Como educadores, temos a responsabilidade de informar e orientar as famílias que desejam essa formação para seus filhos, mas que nem sempre dispõem do conhecimento necessário para avaliar a qualidade das propostas oferecidas. E essa é uma responsabilidade ética. Escola não é um rótulo. Escola é um compromisso de longo prazo, que caminha lado a lado com as famílias, oferecendo-lhes uma base pedagógica sólida, de educação humanizada e responsável.

O que realmente significa ser uma escola bilíngue? Significa proporcionar uma experiência em que o aluno navegue entre os idiomas de forma natural, desenvolvendo proficiência e pensamento crítico em ambas as línguas. Significa respeitar as pesquisas na área e construir uma proposta pedagógica que vá além da inserção superficial de uma segunda língua no currículo.

O desafio não é pequeno. Vivemos em um mundo que não é linear, nem protegido por bolhas familiares. Nossos alunos precisarão transitar entre diferentes culturas, idiomas e realidades ao longo de suas vidas acadêmicas e profissionais. E é papel da escola prepará-los para isso de maneira genuína.

Portanto, se o bilinguismo é um conceito tão poderoso e transformador, não podemos permitir que ele seja reduzido a uma estratégia comercial ou a uma promessa vazia.
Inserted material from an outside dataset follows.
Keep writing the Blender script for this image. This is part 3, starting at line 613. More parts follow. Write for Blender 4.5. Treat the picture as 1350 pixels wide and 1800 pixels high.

Precisamos assegurar que as crianças e os jovens que passam por uma educação bilíngue colham realmente os benefícios que a Ciência, a Pedagogia e os grandes pensadores nos mostram.

O bilinguismo de verdade forma cidadãos globais, preparados para enfrentar desafios e propor soluções para um mundo cada vez mais interconectado. Como educadores, temos a obrigação de oferecer esse caminho com seriedade, compromisso e respeito pelo futuro daqueles que confiam em nós.